start

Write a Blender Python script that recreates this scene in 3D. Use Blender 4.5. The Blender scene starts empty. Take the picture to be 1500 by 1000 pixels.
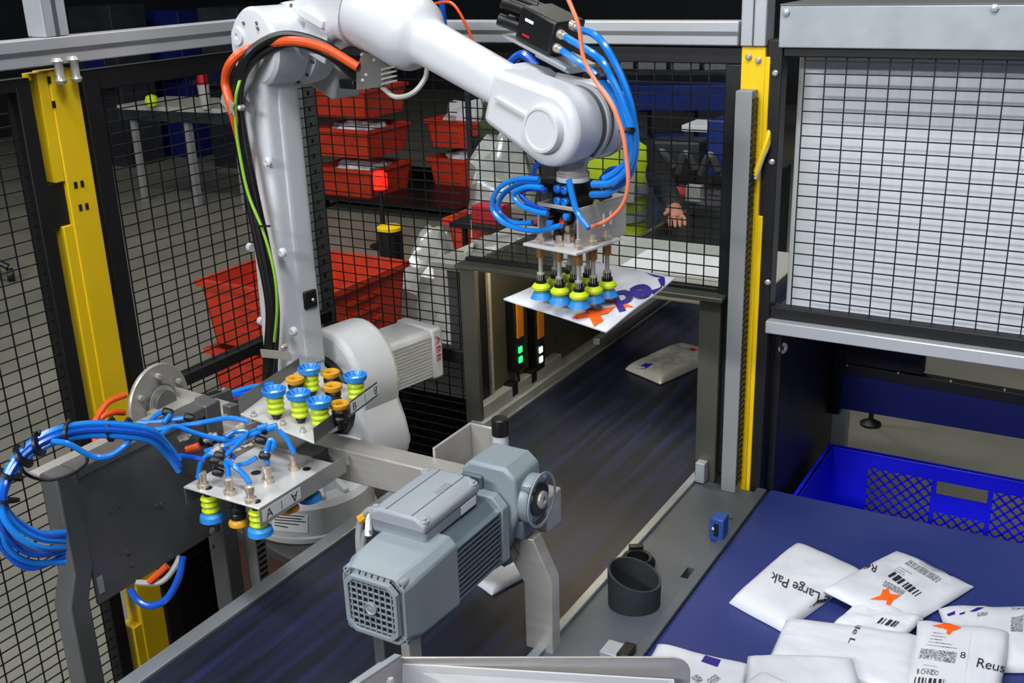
import bpy, bmesh, math, random
from mathutils import Vector, Matrix, noise
random.seed(7)
V = Vector
scene = bpy.context.scene
# ------------------------------------------------------------------ camera
YAW, PITCH, ROLL, FPX = 0.53822626, 0.34367082, -0.03326999, 1584.2
CAM = V((0, 0, 2.2))
_fw = V((-math.sin(YAW) * math.cos(PITCH), math.cos(YAW) * math.cos(PITCH), -math.sin(PITCH)))
_rt = V((math.cos(YAW), math.sin(YAW), 0)); _up = _rt.cross(_fw)
RT = _rt * math.cos(ROLL) + _up * math.sin(ROLL)
UP = -_rt * math.sin(ROLL) + _up * math.cos(ROLL)
FW = _fw
cam_d = bpy.data.cameras.new('camera'); cam = bpy.data.objects.new('camera', cam_d)
scene.collection.objects.link(cam)
cam_d.sensor_width = 36; cam_d.lens = FPX / 1500 * 36; cam_d.clip_start = .05; cam_d.clip_end = 100
m = Matrix.Identity(4)
for i in range(3):
    m[i][0] = RT[i]; m[i][1] = UP[i]; m[i][2] = -FW[i]; m[i][3] = CAM[i]
cam.matrix_world = m
scene.camera = cam
# ------------------------------------------------------------------ light
w = bpy.data.worlds.new('hall'); scene.world = w; w.use_nodes = True
w.node_tree.nodes['Background'].inputs[0].default_value = (.55, .65, .8, 1)
w.node_tree.nodes['Background'].inputs[1].default_value = .06
def area(name, loc, target, sx, sy, e, col=(1, 1, 1)):
    d = bpy.data.lights.new(name, 'AREA'); d.shape = 'RECTANGLE'; d.size = sx; d.size_y = sy
    d.energy = e; d.color = col
    o = bpy.data.objects.new(name, d); scene.collection.objects.link(o); o.location = loc
    o.rotation_euler = (V(target) - V(loc)).to_track_quat('-Z', 'Y').to_euler()
    return o
area('ceiling_light', (-1.1, .2, 5.6), (-1.1, 1.4, .8), 3.6, .4, 165, (.95, .98, 1))
area('ceiling_light', (-2.4, -5.6, 4.9), (-.9, 2.4, 1.2), 3.2, .5, 450, (.96, .98, 1))
area('ceiling_light', (.9, -.2, 5.4), (-.3, 2.2, .9), .4, 3.0, 85, (.95, .98, 1))
area('ceiling_light', (-1.8, 5.6, 5.8), (-2.2, 5.2, 0), 6.0, .5, 95, (1, .95, .86))
area('ceiling_light', (-6.5, 4.0, 5.8), (-6.0, 4.0, 0), .6, 6.0, 150, (1, .97, .9))
vs = scene.view_settings
vs.view_transform = 'Standard'; vs.look = 'None'; vs.exposure = 0.0; vs.gamma = 1; vs.use_curve_mapping = False

# ------------------------------------------------------------------ helpers
def ray(px, py): return RT * ((px - 750) / FPX) - UP * ((py - 500) / FPX) + FW
def at(px, py, X=None, Y=None, Z=None, d=None):
    r = ray(px, py)
    if X is not None: k = (X - CAM.x) / r.x
    elif Y is not None: k = (Y - CAM.y) / r.y
    elif Z is not None: k = (Z - CAM.z) / r.z
    else: k = d
    return CAM + r * k
TH = math.radians(12)
E0 = V((-2.0, 2.16, 0)); A = V((math.cos(TH), -math.sin(TH), 0)); B = V((math.sin(TH), math.cos(TH), 0)); ZZ = V((0, 0, 1))
def F(s, b, z): return E0 + A * s + B * b + ZZ * z           # robot frame
def atF(px, py, b):
    r = ray(px, py); o = E0 + B * b
    return CAM + r * ((o - CAM).dot(B) / r.dot(B))

def lin(c):
    c = c / 255.0
    return c / 12.92 if c <= .04045 else ((c + .055) / 1.055) ** 2.4
def rgb(c): return (lin(c[0]), lin(c[1]), lin(c[2]), 1)
MATS = {}
def mat(name, col, rough=.5, metal=0., var=.08, scale=6., bump=0., bscale=150., stretch=None, col2=None, mixlo=.35, mixhi=.7, emit=0., trans=0., alpha=1., coat=0.):
    if name in MATS: return MATS[name]
    mt = bpy.data.materials.new(name); mt.use_nodes = True; MATS[name] = mt
    nt = mt.node_tree; bs = nt.nodes['Principled BSDF']
    bs.inputs['Roughness'].default_value = rough; bs.inputs['Metallic'].default_value = metal
    bs.inputs['Coat Weight'].default_value = coat
    tc = nt.nodes.new('ShaderNodeTexCoord'); mp = nt.nodes.new('ShaderNodeMapping')
    nt.links.new(tc.outputs['Object'], mp.inputs[0])
    if stretch: mp.inputs['Scale'].default_value = stretch
    nz = nt.nodes.new('ShaderNodeTexNoise'); nz.inputs['Scale'].default_value = scale; nz.inputs['Detail'].default_value = 6
    nt.links.new(mp.outputs[0], nz.inputs['Vector'])
    cr = nt.nodes.new('ShaderNodeValToRGB'); cr.color_ramp.elements[0].position = mixlo; cr.color_ramp.elements[1].position = mixhi
    a = rgb(col)
    if col2: b = rgb(col2)
    else:
        b = tuple(min(1, x * (1 + var)) for x in a[:3]) + (1,); a = tuple(x * (1 - var) for x in a[:3]) + (1,)
    cr.color_ramp.elements[0].color = a; cr.color_ramp.elements[1].color = b
    nt.links.new(nz.outputs[0], cr.inputs[0]); nt.links.new(cr.outputs[0], bs.inputs['Base Color'])
    rr = nt.nodes.new('ShaderNodeMapRange'); rr.inputs[3].default_value = max(0, rough - .06); rr.inputs[4].default_value = min(1, rough + .06)
    nt.links.new(nz.outputs[0], rr.inputs[0]); nt.links.new(rr.outputs[0], bs.inputs['Roughness'])
    if bump:
        n2 = nt.nodes.new('ShaderNodeTexNoise'); n2.inputs['Scale'].default_value = bscale
        nt.links.new(mp.outputs[0], n2.inputs['Vector'])
        bp = nt.nodes.new('ShaderNodeBump'); bp.inputs['Strength'].default_value = bump; bp.inputs['Distance'].default_value = .002
        nt.links.new(n2.outputs[0], bp.inputs['Height']); nt.links.new(bp.outputs[0], bs.inputs['Normal'])
    if emit:
        bs.inputs['Emission Color'].default_value = rgb(col); bs.inputs['Emission Strength'].default_value = emit
    if trans: bs.inputs['Transmission Weight'].default_value = trans
    if alpha < 1: bs.inputs['Alpha'].default_value = alpha
    return mt

M_ROBOT = mat('robot_white_paint', (212, 214, 219), .32, 0, .03, 5, coat=.2)
M_ROBOTG = mat('robot_grey_casting', (196, 198, 200), .45, 0, .05, 6, .15, 120)
M_STEEL = mat('brushed_stainless', (190, 186, 180), .38, .45, .08, 5, .10, 60, (1, 1, 12))
M_STEELD = mat('dull_dark_steel', (112, 113, 114), .45, .5, .14, 5, .1, 80)
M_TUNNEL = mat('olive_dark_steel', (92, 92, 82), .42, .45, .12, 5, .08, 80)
M_STEEL_LIT = mat('lit_stainless', (222, 222, 222), .36, .3, .05, 6, .06, 60, (1, 1, 8))  # lighter copy of the stainless, ceiling light reflections put into its colour
M_GALV = mat('galvanised_sheet', (168, 174, 180), .42, .25, .07, 14, .05, 200)
M_ALU = mat('anodised_aluminium', (190, 193, 197), .35, .4, .04, 4, 0, 50)
M_BLACK = mat('black_powder_coat', (7, 8, 12), .55, 0, .1, 10)
M_BLACKP = mat('black_plastic', (14, 15, 18), .42, 0, .1, 10)
M_RUBBER = mat('dark_rubber', (38, 44, 48), .7, 0, .15, 20)
M_YELLOW = mat('yellow_paint', (240, 200, 6), .42, 0, .05, 5)
M_GREYDUCT = mat('grey_duct_plastic', (140, 142, 142), .55, 0, .05, 6)
M_BELT = mat('dark_belt', (22, 26, 36), .42, 0, .2, 5, .15, 90, (6, .35, 1), (33, 40, 76), .42, .75)
M_BBELT = mat('blue_belt', (31, 45, 110), .5, 0, .1, 3, .15, 160, (1, 1, 1), (44, 56, 116))
M_DECK = mat('grey_deck_plate', (94, 100, 108), .5, .35, .08, 6, .08, 160)
M_RAIL = mat('conveyor_rail', (168, 174, 180), .38, .6, .06, 6)
M_HOSE = mat('blue_hose', (24, 128, 226), .25, 0, .08, 8, coat=.3)
M_HOSED = mat('deep_blue_hose', (18, 84, 196), .25, 0, .08, 8, coat=.3)
M_ORANGE = mat('orange_cable', (226, 84, 26), .38, 0, .05, 8)
M_SALMON = mat('salmon_cable', (240, 132, 92), .38, 0, .05, 8)
M_GY = mat('yellow_green_cable', (138, 188, 52), .4, 0, .05, 8)
M_GREYC = mat('grey_cable', (176, 176, 170), .45, 0, .05, 8)
M_LIME = mat('lime_bellows', (200, 222, 20), .42, 0, .05, 8)
M_CUPB = mat('blue_cup_lip', (42, 138, 218), .42, 0, .05, 8)
M_AMBER = mat('amber_cup', (214, 154, 26), .42, 0, .06, 8)
M_BRASS = mat('nickel_brass', (214, 200, 182), .28, .6, .1, 20)
M_COPPER = mat('bronze_sleeve', (190, 140, 92), .35, .8, .1, 20)
M_MOTOR = mat('motor_grey_paint', (140, 150, 157), .42, 0, .06, 5, .06, 200)
M_MOTORL = mat('motor_lid_grey', (152, 158, 166), .45, 0, .05, 5, .06, 200)
M_FIN = mat('motor_fin_grey', (92, 106, 116), .5, 0, .06, 5)
M_WHITE = mat('white_board', (222, 226, 232), .6, 0, .03, 3)
M_LABEL = mat('white_label', (236, 238, 240), .5, 0, .02, 10)
M_BAG = mat('white_polybag', (212, 214, 221), .36, 0, .02, 6, .12, 40)
M_INK = mat('black_ink', (40, 40, 46), .6, 0, .05, 20)
M_INKG = mat('grey_print', (92, 94, 100), .6, 0, .2, 300, 0, 50, (1, 1, 1), (190, 192, 198), .45, .55)
M_PURPLE = mat('purple_print', (44, 20, 130), .5, 0, .05, 20)
M_OPRINT = mat('orange_print', (255, 98, 12), .5, 0, .04, 20)
M_RED = mat('red_print', (190, 24, 40), .5, 0, .05, 20)
M_OCRATE = mat('orange_crate_plastic', (192, 54, 26), .5, 0, .14, 8)
M_BCRATE = mat('blue_crate_plastic', (20, 24, 226), .42, 0, .06, 6)
M_NAVY = mat('dark_blue_panel', (20, 30, 96), .4, 0, .1, 3)
M_FLOOR = mat('concrete_floor', (112, 112, 104), .42, 0, .1, 1.6, .1, 30, (1, 1, 1), (134, 132, 122), .3, .75)
M_WALL = mat('dark_hall_wall', (30, 33, 40), .8, 0, .2, 1)
M_DARKM = mat('dark_machine_grey', (48, 52, 60), .5, .2, .3, 3)
M_BLUEM = mat('blue_machine_paint', (22, 44, 120), .4, 0, .15, 4)
M_BROWNP = mat('red_brown_primer', (92, 62, 58), .6, 0, .15, 6)
M_CLEARBAG = mat('plastic_film', (150, 152, 150), .16, 0, .2, 9, .8, 22, (1, 1, 1), (186, 186, 180))
M_TABLE = mat('pale_table_top', (176, 178, 172), .45, 0, .05, 4)
M_HIVIS = mat('hi_vis_yellow', (206, 232, 20), .7, 0, .05, 12)
M_BAND = mat('reflective_band', (176, 178, 176), .4, .2, .05, 20)
M_CLOTH = mat('black_cloth', (20, 21, 26), .85, 0, .15, 14, .2, 80)
M_SKIN = mat('skin', (186, 126, 96), .5, 0, .05, 12)
M_HAIR = mat('brown_hair', (58, 38, 28), .6, 0, .2, 40)
M_BSENS = mat('blue_sensor_case', (42, 82, 160), .4, 0, .06, 10)
M_GREENLED = mat('green_led', (40, 230, 110), .4, 0, .02, 5, emit=2.5)
M_WLED = mat('white_led', (220, 255, 230), .4, 0, .02, 5, emit=2.0)
M_REDGLOW = mat('red_glow_lens', (255, 24, 14), .3, 0, .02, 5, emit=3.0)
M_OSENS = mat('orange_sensor_case', (214, 128, 20), .45, 0, .06, 8)

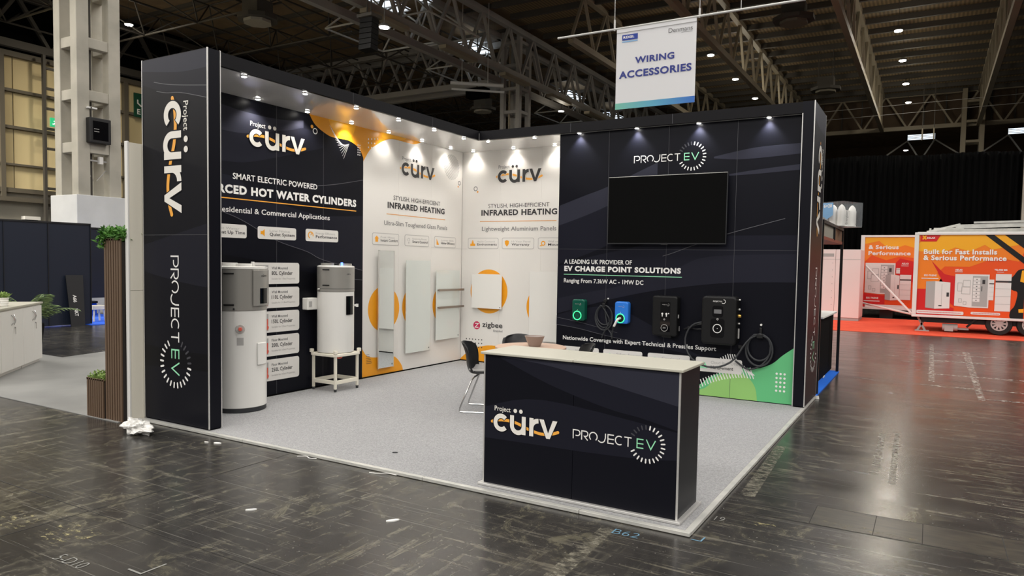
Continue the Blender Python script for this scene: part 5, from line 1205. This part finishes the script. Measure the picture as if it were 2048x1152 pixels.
# palm behind the cabinets
pb = Vector((-6.62, -3.22, 0))
pa = thing('potted_palm', 'bushy green palm standing behind the white cabinets', 'plant', pb)
MB().lathe([(.13, 0), (.18, .42), (.17, .46)], pb.x, pb.y, 24).build('pot', 'black_soft', pa, smooth=True)
Rp = random.Random(5)
for k in range(17):
    az = 2*PI*k/17+Rp.uniform(-.2, .2); L = Rp.uniform(.5, .82); el = Rp.uniform(.65, 1.35)
    hd = Vector((cos(az), sin(az), 0)); mb = MB(); pts = []
    for i in range(13):
        u = i/12; pts.append(pb+Vector((0, 0, .46))+hd*(L*u*cos(el)*1.05)+Vector((0, 0, L*(u*sin(el)*1.25-.55*u*u))))
    mb.tube(pts, .006, 5)
    sd = hd.cross(Vector((0, 0, 1)))
    for i in range(3, 13):
        for s in (-1, 1):
            b = pts[i]; ln = .20*(1-.5*abs(i/12-.55)); tip = b+sd*s*ln+hd*ln*.55+Vector((0, 0, -.03)); wv = hd*.013
            mb.add([b-wv, b+wv, b*.45+tip*.55+wv*1.1+Vector((0, 0, .015)), tip, b*.45+tip*.55-wv*1.1+Vector((0, 0, .015))], [(0, 1, 2, 3, 4)])
    mb.build('frond', 'palm', pa)
# dark panelled booth
bo_ = thing('booth_wall', 'navy panelled back wall of the neighbouring booth at far left', 'booth wall', (-10.7, -1.5, 0))
for y0, y1 in ((-4.5, -3.7), (-3.695, -2.80), (-2.795, -1.90), (-1.895, -1.035), (-1.025, -.125)):
    MB().box(-10.75, y0, .02, -10.62, y1, 2.34).build('wall_panel', 'booth', bo_)
MB().box(-10.8, -4.5, 2.3405, -10.6, -.115, 2.375).box(-10.63, -1.035, .02, -10.60, -1.025, 2.34).box(-10.63, -1.90, .02, -10.60, -1.895, 2.34).box(-10.63, -.125, .02, -10.595, -.112, 2.375).build('frame_rail', 'booth2', bo_)
bw2 = thing('booth_wall', 'lower black booth panel set back beside the slatted planter', 'booth wall', (-11.5, .6, 0))
MB().box(-12.0, -.05, .55, -11.9, .48, 2.3).box(-12.0, .485, .55, -11.9, 1.9, 2.3).build('wall_panel', 'booth', bw2)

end

> _The request_
Show all lines in the entries above where the word "this" appears.

> _Task result_
Write a Blender Python script that recreates this scene in 3D. Use Blender 4.5. The Blender scene starts empty. Take the picture to be 1500 by 1000 pixels.
Continue the Blender Python script for this scene: part 5, from line 1205. This part finishes the script. Measure the picture as if it were 2048x1152 pixels.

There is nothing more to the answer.